Pension savers may be vulnerable to scammers as living costs bite FCA warns

Written by on 6 October 2022

Pension savers may be vulnerable to scammers as living costs bite, FCA warns

Cost-of-living concerns could drive some pension savers into scammers’ clutches, research from the City regulator suggests.

A quarter (25%) of people said they would consider withdrawing their pension savings earlier than planned to cover living costs, potentially making them vulnerable to criminals.

The Financial Conduct Authority (FCA) is warning that scammers are using “misdirection” tactics to con victims, including promising them a better lifestyle in their later years.

In reality, victims can end up losing their life savings and having their retirement dreams shattered.

If a consumer deals with an unauthorised firm, they will not be covered by the Financial Ombudsman Service (FOS) or Financial Services Compensation Scheme (FSCS) if something goes wrong.

The FCA commissioned a survey of more than 1,000 people aged 40 and over with workplace and private pensions, to uncover how scams could affect them.

More than two-fifths (44%) would take up the offer of a “free pension review”, despite this being a warning sign of a potential scam.

Concerns about having enough money to last throughout their retirement may make people vulnerable to the lure of boosting pension returns.

Many would be reassured if a potential scammer getting in touch out of the blue could show them third-party verification, the research found, despite scammers being able to produce fake websites and brochures to make the con appear to be an authentic opportunity.

More than half (54%) of those questioned said they did not feel confident about how to grow their pension pot, and 38% did not feel confident in understanding how pensions work.

Retirement income market figures show that the number of pension plans accessed for the first time in 2021/22 increased by 18% to 705,666 compared with 2020/21 (596,080).

The FCA said that, in one case, a 58-year-old woman lost £45,000 in pension savings. She was looking after her terminally-ill mother when she received a text offering a better deal on her pension and some cash in return for transferring her pot.

She was promised higher returns on her pension savings if she invested in a long-term hotel build in the Caribbean. Six months later, she was devastated to find out that she had been the victim of a scam.

She said: “The scammers capitalised on my vulnerability and robbed me of the prospect of ever retiring.

“I was only trying to make my retirement easier but instead these scammers ruined my life. I still don’t know if I’m ever going to be able to get my savings back and will probably have to keep working until I am no longer fit to do so.

“I just hope I can help to raise awareness of the signs to look out for so that others never have to go through what I’ve had to deal with over the last nine years.”

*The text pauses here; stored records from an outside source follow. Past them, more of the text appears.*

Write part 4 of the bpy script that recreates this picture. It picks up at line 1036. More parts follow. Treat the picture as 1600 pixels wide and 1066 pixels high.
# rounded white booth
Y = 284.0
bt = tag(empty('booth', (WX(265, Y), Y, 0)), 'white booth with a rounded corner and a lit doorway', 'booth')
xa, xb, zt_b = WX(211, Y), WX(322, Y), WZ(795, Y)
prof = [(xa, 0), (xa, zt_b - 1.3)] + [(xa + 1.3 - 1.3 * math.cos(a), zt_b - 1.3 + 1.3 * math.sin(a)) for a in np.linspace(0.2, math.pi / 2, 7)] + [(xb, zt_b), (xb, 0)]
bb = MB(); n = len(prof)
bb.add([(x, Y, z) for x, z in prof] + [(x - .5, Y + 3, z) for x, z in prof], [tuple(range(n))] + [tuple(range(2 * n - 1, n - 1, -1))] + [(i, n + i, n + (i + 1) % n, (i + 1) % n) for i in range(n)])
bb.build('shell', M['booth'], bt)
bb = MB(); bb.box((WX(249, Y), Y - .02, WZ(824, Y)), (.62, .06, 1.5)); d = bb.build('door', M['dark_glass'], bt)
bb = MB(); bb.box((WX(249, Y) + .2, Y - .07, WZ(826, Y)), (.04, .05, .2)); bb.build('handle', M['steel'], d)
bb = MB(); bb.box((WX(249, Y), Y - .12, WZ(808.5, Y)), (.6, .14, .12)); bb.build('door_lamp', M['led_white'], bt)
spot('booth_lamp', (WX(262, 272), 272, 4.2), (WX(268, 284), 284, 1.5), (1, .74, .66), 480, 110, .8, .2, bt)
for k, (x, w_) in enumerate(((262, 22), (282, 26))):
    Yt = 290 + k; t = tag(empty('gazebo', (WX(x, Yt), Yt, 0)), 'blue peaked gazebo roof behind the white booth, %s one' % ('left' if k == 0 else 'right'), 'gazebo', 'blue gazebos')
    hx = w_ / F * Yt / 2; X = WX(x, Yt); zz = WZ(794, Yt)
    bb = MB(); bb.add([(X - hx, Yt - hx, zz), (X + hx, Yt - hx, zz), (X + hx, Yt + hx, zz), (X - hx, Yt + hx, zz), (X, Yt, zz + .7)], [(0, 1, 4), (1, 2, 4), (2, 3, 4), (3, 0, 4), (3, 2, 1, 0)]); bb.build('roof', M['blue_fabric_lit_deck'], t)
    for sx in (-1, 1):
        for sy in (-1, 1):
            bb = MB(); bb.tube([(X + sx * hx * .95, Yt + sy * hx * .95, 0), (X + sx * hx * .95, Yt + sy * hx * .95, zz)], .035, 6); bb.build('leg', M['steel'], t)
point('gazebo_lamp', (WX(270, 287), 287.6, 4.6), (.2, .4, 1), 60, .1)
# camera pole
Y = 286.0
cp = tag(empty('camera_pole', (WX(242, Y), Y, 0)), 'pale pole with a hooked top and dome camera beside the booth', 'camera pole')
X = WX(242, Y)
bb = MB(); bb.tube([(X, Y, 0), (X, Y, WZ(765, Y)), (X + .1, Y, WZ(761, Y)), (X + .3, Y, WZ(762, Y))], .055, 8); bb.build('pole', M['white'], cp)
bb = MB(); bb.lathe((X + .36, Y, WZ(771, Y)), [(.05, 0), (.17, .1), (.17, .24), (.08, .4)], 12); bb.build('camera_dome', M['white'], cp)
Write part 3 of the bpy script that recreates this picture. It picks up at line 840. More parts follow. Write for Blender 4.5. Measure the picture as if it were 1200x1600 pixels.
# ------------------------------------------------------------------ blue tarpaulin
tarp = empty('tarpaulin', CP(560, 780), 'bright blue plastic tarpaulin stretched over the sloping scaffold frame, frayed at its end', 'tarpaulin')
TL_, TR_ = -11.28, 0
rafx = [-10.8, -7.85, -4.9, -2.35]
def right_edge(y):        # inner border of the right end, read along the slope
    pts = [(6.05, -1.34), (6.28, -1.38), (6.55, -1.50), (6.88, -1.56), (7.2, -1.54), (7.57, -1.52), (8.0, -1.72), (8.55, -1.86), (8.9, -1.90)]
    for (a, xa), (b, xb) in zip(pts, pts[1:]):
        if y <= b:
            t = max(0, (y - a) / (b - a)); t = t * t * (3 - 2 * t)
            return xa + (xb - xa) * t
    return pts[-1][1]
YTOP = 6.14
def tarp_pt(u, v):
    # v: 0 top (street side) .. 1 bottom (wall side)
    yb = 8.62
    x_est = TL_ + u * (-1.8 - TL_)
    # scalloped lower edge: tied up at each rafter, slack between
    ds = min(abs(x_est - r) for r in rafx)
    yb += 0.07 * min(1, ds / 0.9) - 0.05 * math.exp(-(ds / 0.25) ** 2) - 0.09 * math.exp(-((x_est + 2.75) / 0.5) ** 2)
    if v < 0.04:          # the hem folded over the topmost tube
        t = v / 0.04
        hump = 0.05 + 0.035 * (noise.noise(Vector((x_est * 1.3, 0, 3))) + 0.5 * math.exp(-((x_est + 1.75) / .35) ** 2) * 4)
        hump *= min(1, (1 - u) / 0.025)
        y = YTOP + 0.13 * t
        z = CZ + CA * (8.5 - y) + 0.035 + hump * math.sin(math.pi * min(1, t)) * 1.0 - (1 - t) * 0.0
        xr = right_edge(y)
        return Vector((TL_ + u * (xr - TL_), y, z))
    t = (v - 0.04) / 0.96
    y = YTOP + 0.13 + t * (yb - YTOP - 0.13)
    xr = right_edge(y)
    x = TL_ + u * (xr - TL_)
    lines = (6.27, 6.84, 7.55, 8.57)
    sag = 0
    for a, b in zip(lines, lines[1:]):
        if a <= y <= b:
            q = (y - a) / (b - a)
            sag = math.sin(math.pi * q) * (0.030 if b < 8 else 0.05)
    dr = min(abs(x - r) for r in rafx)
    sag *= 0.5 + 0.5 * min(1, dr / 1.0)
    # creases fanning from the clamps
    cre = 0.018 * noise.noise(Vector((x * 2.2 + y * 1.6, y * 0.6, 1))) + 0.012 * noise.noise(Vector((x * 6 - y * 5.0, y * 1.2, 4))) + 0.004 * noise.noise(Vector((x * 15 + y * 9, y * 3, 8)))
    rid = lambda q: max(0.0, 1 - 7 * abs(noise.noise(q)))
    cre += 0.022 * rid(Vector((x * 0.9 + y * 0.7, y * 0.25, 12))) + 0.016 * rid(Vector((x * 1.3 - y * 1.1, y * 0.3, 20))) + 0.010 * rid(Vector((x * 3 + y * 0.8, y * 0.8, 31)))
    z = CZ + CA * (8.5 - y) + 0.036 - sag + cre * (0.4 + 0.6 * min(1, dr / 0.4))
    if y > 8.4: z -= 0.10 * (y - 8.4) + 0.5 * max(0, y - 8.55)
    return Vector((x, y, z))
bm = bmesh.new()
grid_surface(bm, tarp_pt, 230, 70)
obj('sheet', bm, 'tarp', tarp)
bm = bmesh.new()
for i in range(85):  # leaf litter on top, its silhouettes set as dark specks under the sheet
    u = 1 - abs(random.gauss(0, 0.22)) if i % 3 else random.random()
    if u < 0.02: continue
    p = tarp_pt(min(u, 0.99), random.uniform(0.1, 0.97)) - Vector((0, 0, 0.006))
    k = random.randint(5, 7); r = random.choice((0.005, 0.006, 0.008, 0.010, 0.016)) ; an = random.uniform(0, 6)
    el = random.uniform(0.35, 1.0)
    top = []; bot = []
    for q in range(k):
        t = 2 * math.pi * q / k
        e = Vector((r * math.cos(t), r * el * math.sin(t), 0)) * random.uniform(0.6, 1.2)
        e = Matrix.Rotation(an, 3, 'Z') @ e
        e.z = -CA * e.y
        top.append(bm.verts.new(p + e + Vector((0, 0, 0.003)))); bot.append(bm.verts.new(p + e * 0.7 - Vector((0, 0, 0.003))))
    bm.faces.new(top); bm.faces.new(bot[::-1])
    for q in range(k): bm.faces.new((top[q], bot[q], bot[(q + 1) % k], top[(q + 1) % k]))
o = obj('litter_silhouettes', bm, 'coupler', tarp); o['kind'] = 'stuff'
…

The FCA is urging people to check the information on the Scamsmart website, including its “warning list”, before making any decision about their pension. This will help identify any firms that are actively running scams, or flag to consumers the signs to look out for to avoid being scammed.

Mark Steward, executive director of enforcement and market oversight, FCA, said: “The rising cost of living is affecting people at all savings levels, and pension scammers are taking advantage of this.

“Misdirection in this context means victims are lured in with the promise of a better lifestyle in retirement, or to support their living costs with pension savings.

“The scam then takes place right in front of their eyes, and it means thousands can be lost, for good. It’s important that consumers stay alert to these tricks, and visit ScamSmart to protect themselves before the sleight of hand can begin.”

Here are some common tactics used by pension scammers, according to the FCA:

– The offer of a free pension review.

– Being offered higher returns, where they will guarantee they can get you better returns on your pension savings.

– Being offered help to release cash from your pension even though you are under 55. An offer to release funds before the age of 55 is highly likely to be a scam, and has major tax implications.

– High-pressure sales tactics, where the scammers may try to pressure you with “time-limited offers” or even send a courier to your door to wait while you sign documents.

– Unusual investments – which tend to be unregulated and high risk, and may be difficult to sell if you need access to your money.

– Complicated investment structures where it is not clear where your money will end up.

– Arrangements where there are several parties involved, some of which may be based overseas, all taking a fee, which means the total amount deducted from your pension is significant.

– Long-term pension investments – which mean it could be several years before you realise that something is wrong.